Yeah, it's a bit limiting and unwieldy, but if you're going to address the complaint of too many action types and people dithering over what to do with their 'unused bonus action' every round, that's where you'd have to go...
I disagree.

You have a light and a heavy.

The light version, has no bonus actions and lots fewer options and is specificalky intended for quick, fast play with new players or folks choosing to run fast and light.

You do not **need** CLW and healing word for a quick light fast game. You dont need lots of the different attack types etc.

But then you have the full monty heavy detail set of those who choose to want to run more complex tactical play **and** who can handle it.

Key is, a long list of a gazillion pre-loaded boxes does not end slow-choice-syndrome. It just chabges the scale of the choice.
 



I don't get it. The notion of an action economy is fundamental in any turn-based system. What's wrong with that?
Agree... Honestly the design and play and mechanic and setting ***all*** need to be woven together at every stage of development... Like four tires of a car... Or else you likely wind up running your players off the road like the early Hudsons prototypes "design" did when they turned.
 

One of the reasons for bonus actions is so that healers can do something else besides heal during. Don't a lot of players find just healing during their turn boring?
 

Agree... Honestly the design and play and mechanic and setting ***all*** need to be woven together at every stage of development... Like four tires of a car... Or else you likely wind up running your players off the road like the early Hudsons prototypes "design" did when they turned.
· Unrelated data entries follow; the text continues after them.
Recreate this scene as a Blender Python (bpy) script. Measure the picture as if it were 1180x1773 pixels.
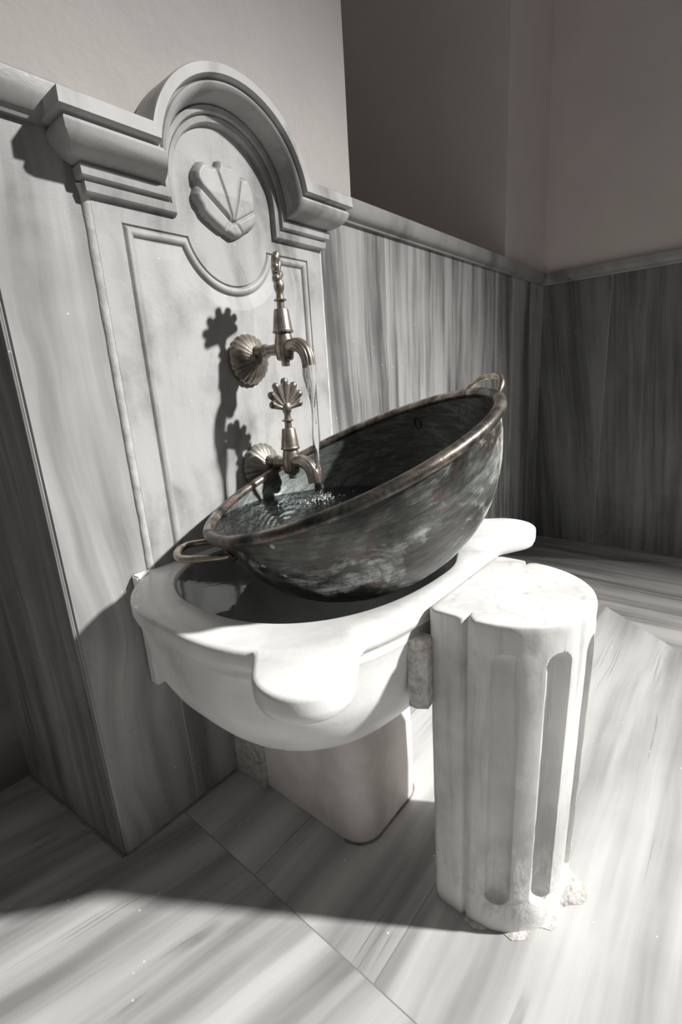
import bpy, bmesh, math, random
from mathutils import Vector, Matrix, noise
PI = math.pi
for o in list(bpy.data.objects): bpy.data.objects.remove(o)
S = bpy.context.scene
COL = S.collection

# ------------------------------------------------------------------ camera
cam_d = bpy.data.cameras.new('camera'); cam = bpy.data.objects.new('camera', cam_d); COL.objects.link(cam)
cam_d.sensor_fit = 'VERTICAL'; cam_d.sensor_height = 24.0; cam_d.lens = 24.0*830.9/1773.0
cam_d.clip_start = 0.02
def cam_axes(a, b, c):
    fw = Vector((math.sin(a)*math.cos(b), -math.cos(a)*math.cos(b), -math.sin(b)))
    r0 = fw.cross(Vector((0, 0, 1))).normalized(); d0 = fw.cross(r0)
    return math.cos(c)*r0 + math.sin(c)*d0, -math.sin(c)*r0 + math.cos(c)*d0, fw
cr, cd, cf = cam_axes(-0.85973594+PI, 0.26269724, 0.06498031)
M = Matrix.Identity(4)
for i in range(3):
    M[i][0] = cr[i]; M[i][1] = -cd[i]; M[i][2] = -cf[i]
M.translation = Vector((-0.264, -0.846, 0.881))
cam.matrix_world = M
S.camera = cam

# ------------------------------------------------------------------ world, sun beam, exposure
w = bpy.data.worlds.new('world'); S.world = w; w.use_nodes = True
bg = w.node_tree.nodes['Background']; bg.inputs['Color'].default_value = (1.0, 0.965, 0.93, 1); bg.inputs['Strength'].default_value = 0.15
SUN = Vector((.42, -.70, .665)).normalized()
beam = bpy.data.lights.new('sun_beam', 'SPOT'); bo = bpy.data.objects.new('sun_beam', beam); COL.objects.link(bo)
AIM = Vector((0.37, -0.60, 0.17))
bo.location = AIM + SUN*12.0
bo.rotation_euler = (-SUN).to_track_quat('-Z', 'Y').to_euler()
beam.energy = 2200*(12/5)**2; beam.color = (1.0, 0.985, 0.96)
beam.spot_size = math.radians(17.6); beam.spot_blend = 1.0; beam.shadow_soft_size = 0.25
S.view_settings.view_transform = 'Standard'; S.view_settings.look = 'None'
S.view_settings.gamma = 1; S.view_settings.exposure = 0.0
S.view_settings.use_curve_mapping = False
S.cycles.max_bounces = 10

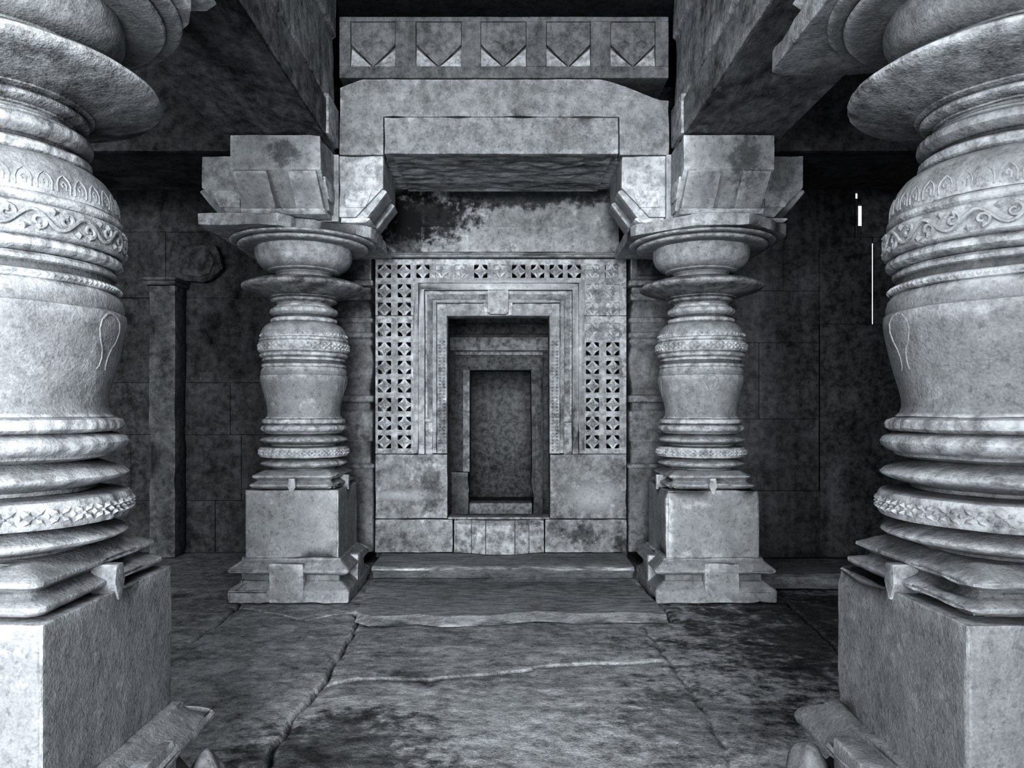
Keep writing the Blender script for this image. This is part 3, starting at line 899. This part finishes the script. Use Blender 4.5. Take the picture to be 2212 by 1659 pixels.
# ------------------------------------------------------------------ engaged pilasters flanking the screens
PP = [(.275, 1192), (.275, 1012), (.285, 1010), (.285, 1004), (.25, 1000), (.25, 957), (.265, 952), (.268, 890), (.24, 884), (.24, 871), (.272, 867), (.272, 856), (.24, 852),
      (.235, 845), (.243, 833), (.26, 815), (.27, 795), (.27, 778), (.262, 762), (.245, 748), (.262, 742), (.262, 735), (.25, 731), (.27, 727), (.27, 720), (.25, 716), (.25, 698), (.266, 694), (.266, 688),
      (.25, 684), (.25, 674), (.238, 662), (.225, 650), (.25, 646), (.25, 635), (.24, 632), (.24, 620), (.29, 616), (.29, 606), (.27, 603), (.27, 552)]
for nm, s, px, lab in (('engaged_pilaster', -1, 808.5, 'banded pilaster built into the wall beside the screen with open holes'), ('engaged_pilaster.001', 1, 1355.5, 'banded pilaster built into the wall beside the plaster-choked screen')):
    ex = WX(px)
    cx = ex + s * .277
    root = empty(nm, (cx, 7.47, 0), lab, 'pilaster')
    MB().square([(h, zy(p, 7.2)) for h, p in PP if p > 618], round_=.03).build('shaft', M_pil, root, bevel=.003)
    MB().square([(h - .018, zy(p, 7.2)) for h, p in PP if p < 618], round_=.01).build('capital', M_pil, root, bevel=.004)
    MB().box(-.19, .19, -.258, -.25, zy(596, 7.2), zy(560, 7.2)).build('capital_panel', M_darkbeam, root)
    # broad outer edge strip behind
    MB().box(-.272, .272, .282, .33, .12, 3.03).build('back_strip', M_pil, root)

# ------------------------------------------------------------------ left aisle wall pilaster
YP = 7.57
root = empty('wall_pilaster', (0, YP, 0), 'plain square pilaster with a slab cap, standing against the dim aisle wall', 'pilaster')
MB().box(xx(322, YP), xx(378, YP), 0, .25, .002, zy(617, YP)).build('shaft', M_wpil, root, bevel=.012, cell=.1, amp=.012, seed=5, chip=.02)
mb = MB().square([(.150, zy(617, YP)), (.165, zy(614, YP)), (.165, zy(610, YP)), (.15, zy(609, YP)), (.175, zy(606, YP)), (.175, zy(602, YP)), (.16, zy(600, YP))], xx(350, YP), .085)
mb.build('cap', M_wpil, root, bevel=.003)
br = [(355, 598), (348, 560), (352, 530), (370, 524), (452, 524), (462, 548), (468, 575), (440, 600), (425, 606), (385, 604), (366, 604)]
MB().prism([(xx(a, YP), zy(b, YP) + .012) for a, b in br], 0.16, .245, XZ).build('bracket_stone', M_wall, root, bevel=.008, cell=.08, amp=.012)
MB().prism([(xx(a, YP), zy(b, YP) + .012) for a, b in [(376, 590), (376, 538), (440, 538), (452, 560), (440, 588), (420, 596)]], .135, .162, XZ).build('bracket_panel', M_wall, root, bevel=.006)

# ------------------------------------------------------------------ room shell
def block_wall(name, mat, x0, x1, z0, z1, yf, depth, courses, sd, holes=()):
    rnd = random.Random(sd)
    mb = MB(); z = z0
    while z < z1 - .01:
        h = min(rnd.choice(courses), z1 - z)
        if z1 - z - h < .2: h = z1 - z
        x = x0 - rnd.uniform(0, .6)
        while x < x1:
            w = rnd.uniform(.8, 1.6)
            a, b = max(x, x0), min(x + w, x1)
            if b - a > .02:
                mb.box(a + .002, b - .002, yf + rnd.uniform(-.008, .012), yf + depth, z + .002, z + h - .002)
            x += w
        z += h
    mb.box(x0, x1, yf + .05, yf + depth, z0, z1)
    return struct(mb, name, mat, bevel=.006, cell=.25, amp=.006, seed=sd)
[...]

Yeah. I mean, I could understand if he was saying that he didn't want the action economy to factor into explicit player choices, so maybe move away from things like Bonus Actions, Immediate Actions, Free Actions, Full round actions, etc. But that would be a conscious design decision for how the designers want the action economy to be reflected in the play of the game - you know, like the decisions and discussions that designers should be involved in.